This is my second post about Stranger of Paradise: Final Fantasy Origin (Team Ninja), what I like and don’t like about it. I found watching the demo campy and enjoyable, so I bought it when it was half off. I have been playeng Elden Ring almost exclusively since the Shadow of the Erdtree drop, so this was my way of branching out. Here is the first post in which I felt I barely scratched the surface.
I was rambling on about how the level design was clearly infuriated to From’s in many ways. The biggest is that, at least for me, there is not the subtle nudging in the direction they want you to go. Every time I went into a new room, I was immediately confused as to how I got there and where I was going. Again, that might just be me, but every door looks the same. Every corridor is the exact same as the one before it. I have been turned around so many times, it’s frustrating. This is how I find all their games, by the way. I mentioned that one of the reason I quit Wo Long halfway through (right as I got to the capital) was because in the area before it, I just could not find my way. It was so fucking frustrating, and I’m finding it so in this game as well.
Also, the loot. So much loot. All the loot. Way too much loot. Seriously, the game could cut it by 70%, and it would not be missed. This is an area in which I don’t think any game gets it right. I mean, none of the games I’ve played (which, admittedly, isn’t many) have gotten it right–including From. They do it better than most, but I will admit that even there I often just ignore the stuff I pick up. Why? Because 75% of it is not going to be anything I can use. I get that’s the way of these games because it would probably be too much work to make the drops specific to the class, but it can be pretty deflating to go through a dozen new items and not want a single one.
This is that weird thing about choice in that the more choice you have, the less you want to choose anything. Or the more worried you are about making the wrong choice. I am someone who can regret every choice I have ever made so I appreciate when I have less choices to make.
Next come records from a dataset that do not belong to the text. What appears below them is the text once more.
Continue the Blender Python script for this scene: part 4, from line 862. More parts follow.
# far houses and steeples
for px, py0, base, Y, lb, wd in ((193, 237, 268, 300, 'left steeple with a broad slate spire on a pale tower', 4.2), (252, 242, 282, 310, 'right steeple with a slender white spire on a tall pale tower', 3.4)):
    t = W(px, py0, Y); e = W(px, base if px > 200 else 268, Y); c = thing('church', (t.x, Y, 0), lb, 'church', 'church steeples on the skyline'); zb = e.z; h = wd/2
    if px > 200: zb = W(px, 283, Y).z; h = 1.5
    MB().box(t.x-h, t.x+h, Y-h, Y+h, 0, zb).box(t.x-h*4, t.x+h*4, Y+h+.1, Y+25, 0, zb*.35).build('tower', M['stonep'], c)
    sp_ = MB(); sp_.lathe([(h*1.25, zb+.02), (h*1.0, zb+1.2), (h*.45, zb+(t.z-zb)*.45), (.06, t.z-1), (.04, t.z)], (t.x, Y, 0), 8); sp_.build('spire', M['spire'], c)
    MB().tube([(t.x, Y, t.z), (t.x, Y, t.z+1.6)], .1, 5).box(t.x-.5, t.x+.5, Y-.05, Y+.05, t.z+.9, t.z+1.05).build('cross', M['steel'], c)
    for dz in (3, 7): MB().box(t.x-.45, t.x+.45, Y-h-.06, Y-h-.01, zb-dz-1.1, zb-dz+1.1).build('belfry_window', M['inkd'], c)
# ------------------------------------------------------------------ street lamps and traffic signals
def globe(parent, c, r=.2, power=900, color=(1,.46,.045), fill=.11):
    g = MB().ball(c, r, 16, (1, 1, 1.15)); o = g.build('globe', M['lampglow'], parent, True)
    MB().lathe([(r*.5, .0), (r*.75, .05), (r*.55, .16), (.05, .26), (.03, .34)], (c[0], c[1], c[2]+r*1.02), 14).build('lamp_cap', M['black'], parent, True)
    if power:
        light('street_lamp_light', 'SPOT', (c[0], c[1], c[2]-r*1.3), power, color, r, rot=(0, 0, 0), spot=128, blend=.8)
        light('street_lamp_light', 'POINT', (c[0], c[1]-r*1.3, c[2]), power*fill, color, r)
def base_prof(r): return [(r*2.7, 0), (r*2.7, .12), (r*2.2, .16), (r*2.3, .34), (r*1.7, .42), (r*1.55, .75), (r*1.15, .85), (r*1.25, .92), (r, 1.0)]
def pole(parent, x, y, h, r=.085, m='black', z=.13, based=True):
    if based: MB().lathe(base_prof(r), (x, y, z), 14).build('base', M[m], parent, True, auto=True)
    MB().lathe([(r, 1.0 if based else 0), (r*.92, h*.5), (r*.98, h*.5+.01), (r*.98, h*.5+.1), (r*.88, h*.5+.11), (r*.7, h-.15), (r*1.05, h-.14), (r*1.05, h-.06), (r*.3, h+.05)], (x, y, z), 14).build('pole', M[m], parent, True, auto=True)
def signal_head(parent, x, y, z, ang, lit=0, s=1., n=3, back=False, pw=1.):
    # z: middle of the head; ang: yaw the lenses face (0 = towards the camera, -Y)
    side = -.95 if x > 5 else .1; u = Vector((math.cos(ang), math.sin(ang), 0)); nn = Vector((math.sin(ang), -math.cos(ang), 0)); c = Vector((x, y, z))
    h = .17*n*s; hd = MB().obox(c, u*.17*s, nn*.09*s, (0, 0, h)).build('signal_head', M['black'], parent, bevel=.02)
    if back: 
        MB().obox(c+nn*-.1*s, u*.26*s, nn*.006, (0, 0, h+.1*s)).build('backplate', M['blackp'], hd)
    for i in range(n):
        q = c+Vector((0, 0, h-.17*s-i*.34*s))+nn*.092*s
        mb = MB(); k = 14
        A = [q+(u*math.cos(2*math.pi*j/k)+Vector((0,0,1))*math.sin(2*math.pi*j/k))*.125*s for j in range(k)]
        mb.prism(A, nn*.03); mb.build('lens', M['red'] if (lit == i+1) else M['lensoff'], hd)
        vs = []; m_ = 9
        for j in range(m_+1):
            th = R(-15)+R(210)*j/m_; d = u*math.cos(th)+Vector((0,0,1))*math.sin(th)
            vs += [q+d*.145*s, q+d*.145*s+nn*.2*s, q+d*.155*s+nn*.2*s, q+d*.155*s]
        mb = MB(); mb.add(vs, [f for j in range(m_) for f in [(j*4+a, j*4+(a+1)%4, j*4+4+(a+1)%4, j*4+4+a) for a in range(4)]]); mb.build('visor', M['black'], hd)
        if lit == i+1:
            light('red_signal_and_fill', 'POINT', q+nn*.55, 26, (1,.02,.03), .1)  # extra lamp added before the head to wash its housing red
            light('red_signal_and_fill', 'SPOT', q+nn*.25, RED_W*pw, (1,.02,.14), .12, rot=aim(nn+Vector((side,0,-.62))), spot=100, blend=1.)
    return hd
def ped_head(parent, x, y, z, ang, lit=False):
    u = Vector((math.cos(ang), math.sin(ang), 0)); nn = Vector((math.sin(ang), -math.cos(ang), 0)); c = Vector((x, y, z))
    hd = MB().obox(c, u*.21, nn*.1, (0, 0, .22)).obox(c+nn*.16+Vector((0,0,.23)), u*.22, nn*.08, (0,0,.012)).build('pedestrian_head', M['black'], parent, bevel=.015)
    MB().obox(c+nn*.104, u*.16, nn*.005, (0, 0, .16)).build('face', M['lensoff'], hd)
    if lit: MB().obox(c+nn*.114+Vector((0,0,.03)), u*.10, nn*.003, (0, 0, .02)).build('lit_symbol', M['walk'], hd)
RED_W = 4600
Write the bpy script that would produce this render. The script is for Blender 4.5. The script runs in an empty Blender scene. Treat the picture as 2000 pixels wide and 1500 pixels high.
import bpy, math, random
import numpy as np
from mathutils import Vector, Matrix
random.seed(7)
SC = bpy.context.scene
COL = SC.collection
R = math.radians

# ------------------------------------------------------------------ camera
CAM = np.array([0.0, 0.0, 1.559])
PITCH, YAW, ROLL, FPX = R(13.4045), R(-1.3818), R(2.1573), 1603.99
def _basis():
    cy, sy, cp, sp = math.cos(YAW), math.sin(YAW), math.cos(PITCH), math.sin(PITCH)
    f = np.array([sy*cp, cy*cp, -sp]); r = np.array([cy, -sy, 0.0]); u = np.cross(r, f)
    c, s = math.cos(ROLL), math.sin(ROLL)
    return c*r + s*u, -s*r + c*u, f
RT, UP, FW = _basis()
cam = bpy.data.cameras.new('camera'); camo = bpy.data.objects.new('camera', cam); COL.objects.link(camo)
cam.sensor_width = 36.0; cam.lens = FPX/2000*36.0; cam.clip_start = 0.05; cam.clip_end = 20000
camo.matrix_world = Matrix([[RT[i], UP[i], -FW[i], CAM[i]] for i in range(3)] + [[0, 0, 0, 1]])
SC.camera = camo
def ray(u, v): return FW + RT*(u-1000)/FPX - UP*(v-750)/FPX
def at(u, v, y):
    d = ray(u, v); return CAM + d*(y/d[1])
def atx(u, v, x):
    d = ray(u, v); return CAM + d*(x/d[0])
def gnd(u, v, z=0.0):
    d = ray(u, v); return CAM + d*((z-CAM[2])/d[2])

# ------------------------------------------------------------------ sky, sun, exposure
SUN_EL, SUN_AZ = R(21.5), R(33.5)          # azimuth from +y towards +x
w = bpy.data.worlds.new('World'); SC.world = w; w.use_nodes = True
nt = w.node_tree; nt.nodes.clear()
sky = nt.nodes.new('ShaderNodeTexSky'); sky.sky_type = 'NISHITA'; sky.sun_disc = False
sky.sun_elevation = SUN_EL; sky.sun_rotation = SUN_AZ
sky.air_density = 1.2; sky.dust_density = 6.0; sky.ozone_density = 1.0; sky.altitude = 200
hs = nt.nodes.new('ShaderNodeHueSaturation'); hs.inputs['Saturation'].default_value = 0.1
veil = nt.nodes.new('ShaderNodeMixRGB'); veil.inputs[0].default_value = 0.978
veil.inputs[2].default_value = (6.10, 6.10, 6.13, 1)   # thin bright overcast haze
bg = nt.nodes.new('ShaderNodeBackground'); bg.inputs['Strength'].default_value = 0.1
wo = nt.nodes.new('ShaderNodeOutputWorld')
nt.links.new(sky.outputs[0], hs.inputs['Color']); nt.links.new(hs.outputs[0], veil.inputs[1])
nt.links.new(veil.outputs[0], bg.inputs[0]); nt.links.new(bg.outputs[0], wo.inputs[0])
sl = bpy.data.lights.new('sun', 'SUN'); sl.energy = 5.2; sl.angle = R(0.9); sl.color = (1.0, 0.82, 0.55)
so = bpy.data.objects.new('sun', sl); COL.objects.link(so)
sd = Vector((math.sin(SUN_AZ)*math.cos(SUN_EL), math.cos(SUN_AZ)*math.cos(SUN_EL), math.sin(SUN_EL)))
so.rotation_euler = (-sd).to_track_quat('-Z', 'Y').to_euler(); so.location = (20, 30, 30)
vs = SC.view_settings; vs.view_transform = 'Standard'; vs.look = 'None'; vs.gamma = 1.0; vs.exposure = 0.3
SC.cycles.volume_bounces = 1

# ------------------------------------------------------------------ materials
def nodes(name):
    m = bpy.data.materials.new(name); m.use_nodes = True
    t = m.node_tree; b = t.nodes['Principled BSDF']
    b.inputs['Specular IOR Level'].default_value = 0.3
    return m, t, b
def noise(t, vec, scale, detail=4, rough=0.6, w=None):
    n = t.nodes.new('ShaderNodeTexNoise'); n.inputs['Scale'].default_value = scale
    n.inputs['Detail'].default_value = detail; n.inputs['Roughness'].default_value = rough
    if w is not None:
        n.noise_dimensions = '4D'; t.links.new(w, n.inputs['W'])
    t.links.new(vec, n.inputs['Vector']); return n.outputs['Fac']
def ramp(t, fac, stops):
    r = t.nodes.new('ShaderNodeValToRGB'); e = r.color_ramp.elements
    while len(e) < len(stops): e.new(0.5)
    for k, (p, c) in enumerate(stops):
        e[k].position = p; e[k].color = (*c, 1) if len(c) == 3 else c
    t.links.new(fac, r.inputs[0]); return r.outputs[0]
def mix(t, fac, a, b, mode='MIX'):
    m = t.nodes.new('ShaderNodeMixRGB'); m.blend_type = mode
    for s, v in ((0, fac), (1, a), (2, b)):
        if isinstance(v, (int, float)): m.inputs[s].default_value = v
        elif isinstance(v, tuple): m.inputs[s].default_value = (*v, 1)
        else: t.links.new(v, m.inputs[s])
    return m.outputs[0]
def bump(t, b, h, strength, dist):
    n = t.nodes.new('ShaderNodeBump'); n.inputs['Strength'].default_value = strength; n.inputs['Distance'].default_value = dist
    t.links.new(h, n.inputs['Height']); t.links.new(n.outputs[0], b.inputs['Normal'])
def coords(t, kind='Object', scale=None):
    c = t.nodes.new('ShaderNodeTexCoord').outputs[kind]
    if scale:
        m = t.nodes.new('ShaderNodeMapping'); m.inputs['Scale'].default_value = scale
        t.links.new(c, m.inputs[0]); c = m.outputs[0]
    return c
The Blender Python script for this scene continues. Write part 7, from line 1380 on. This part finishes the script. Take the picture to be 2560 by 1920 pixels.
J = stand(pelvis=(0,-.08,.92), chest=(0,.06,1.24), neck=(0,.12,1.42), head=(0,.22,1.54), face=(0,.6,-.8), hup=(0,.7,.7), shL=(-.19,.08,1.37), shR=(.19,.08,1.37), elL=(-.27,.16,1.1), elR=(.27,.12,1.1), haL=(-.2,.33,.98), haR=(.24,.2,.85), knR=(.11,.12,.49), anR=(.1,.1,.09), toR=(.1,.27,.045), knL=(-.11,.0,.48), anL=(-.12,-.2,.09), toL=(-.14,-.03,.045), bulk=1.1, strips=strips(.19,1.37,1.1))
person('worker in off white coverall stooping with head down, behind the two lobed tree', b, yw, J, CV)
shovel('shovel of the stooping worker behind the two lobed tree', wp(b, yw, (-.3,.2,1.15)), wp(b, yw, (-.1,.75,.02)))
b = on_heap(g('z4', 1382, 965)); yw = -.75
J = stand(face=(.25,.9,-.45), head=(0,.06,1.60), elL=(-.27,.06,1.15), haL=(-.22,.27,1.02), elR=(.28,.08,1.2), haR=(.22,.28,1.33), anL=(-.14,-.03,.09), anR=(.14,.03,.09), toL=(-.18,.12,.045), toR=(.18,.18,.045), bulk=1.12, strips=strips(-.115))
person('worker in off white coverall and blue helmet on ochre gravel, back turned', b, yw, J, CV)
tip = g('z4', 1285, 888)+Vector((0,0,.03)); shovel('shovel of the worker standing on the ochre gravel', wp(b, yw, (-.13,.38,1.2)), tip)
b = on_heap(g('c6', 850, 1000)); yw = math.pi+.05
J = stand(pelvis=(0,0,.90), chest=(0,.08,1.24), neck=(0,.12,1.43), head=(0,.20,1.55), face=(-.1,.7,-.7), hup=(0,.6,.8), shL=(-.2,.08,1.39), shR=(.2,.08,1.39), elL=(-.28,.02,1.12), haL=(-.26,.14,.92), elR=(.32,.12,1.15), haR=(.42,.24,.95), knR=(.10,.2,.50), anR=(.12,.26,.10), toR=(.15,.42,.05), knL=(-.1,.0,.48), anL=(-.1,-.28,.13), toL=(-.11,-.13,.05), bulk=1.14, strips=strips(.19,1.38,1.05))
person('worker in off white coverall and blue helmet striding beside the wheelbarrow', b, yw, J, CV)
The problem, though, is more the illusion of choice. Team Ninja throws all these items at you, but it really doesn’t matter which you pick (within a group of things, I mean). As I mentioned in the last post, I’m not a min-maxer, so I’m not going to fiddle with incremental gains and losses.
What’s a positive about the game? The combat is decent. Well, it is and it isn’t. I like that you can switch easily between two different jobs and that the weapons level up as you use them. That was true in the previous games as well. There was a deeper blacksmithing system as well, but I never got exactly how it worked. And, at some certain point, I did not care.
I remember in playing the first Nioh, I was struggling along and trying to click with it. I got to a point where I fought a boss over and over and could not kill her. I wanted to leave her, go somewhere else, and farm to grind out some levels. Well, in the Team Ninja games, you can’t leave a mission without losing all your progress. I hate that so much, I can’t express my loathing for it. That meant I could only grind in the area I was in, which I did not want to do. What was I grinding for? I don’t remember, but I wanted to go back to an easier earlier area in order to get it much less painfully.
I was using the Brute Axe I had picked up in the beginning–by the way, I thought I had made it halfway through the game, but I found out it was only a third of the way–and it was serving me well. I can’t remember what my backup weapon was, but neither were getting the job done on this boss. I reluctantly switched to the Odachi, didn’t change anything else, and destroyed the boss in less than a minute; it wasn’t even close. That was what made me quit the game, which I know sounds ridiulously. Isn’t it great that I was able to kill the boss so effortlessly? And, sure, I get that different bosses are weak to different things, but it should not have made that stark of a difference between my axe and the odachi.
I was trying to do a mage build (of course), and it just didn’t feel worth it. I Googled a bit and found out that mage didn’t really work until later–even more so with the second game. That may or may not be true, but it certainly felt that way to me.
With this game, being a mage is…fine. I don’t love that the way to change what magic you’re using is by hitting RT and then pushing the LS in one of four directions (water, fire, earth, wind). You can hold it down to charge as well. I think if stays on the last one you used, but I’m not 100% sure about that. So far, it’s fine.
What I don’t like, and again, this might be on me, is the combo shit. First of all, it was nearly impossible to pull them off in the tutorial. Secondly, my brain doesn’t remember shit like that. I tried to do one of the Devils May Cry (Capcom) games and did not get along with it at all. Does it look cool? Sure. Am I good at it? Nope! There are combos in Monster Hunter World (also Capcom), but you can play both/either game without learning the combos. At least you can the latter. I really did not get along with the former (I’m pretty sure it was V).
My brain shuts down when faced with a zillion things I can do. I laugh indulgently at Rory not being able to have more than four (or however many) spells because it’s too much for him, but I feel the same about combos. I still don’t get how to link actions. I think it’s just if you do a certain set of buttons in a certain order, you get the action that is ‘linked’ to it. I would prefer if you could link/bind it to a certain button instead, but apparently that’s not possible.
This is the end of part two, and there will probably be a part three.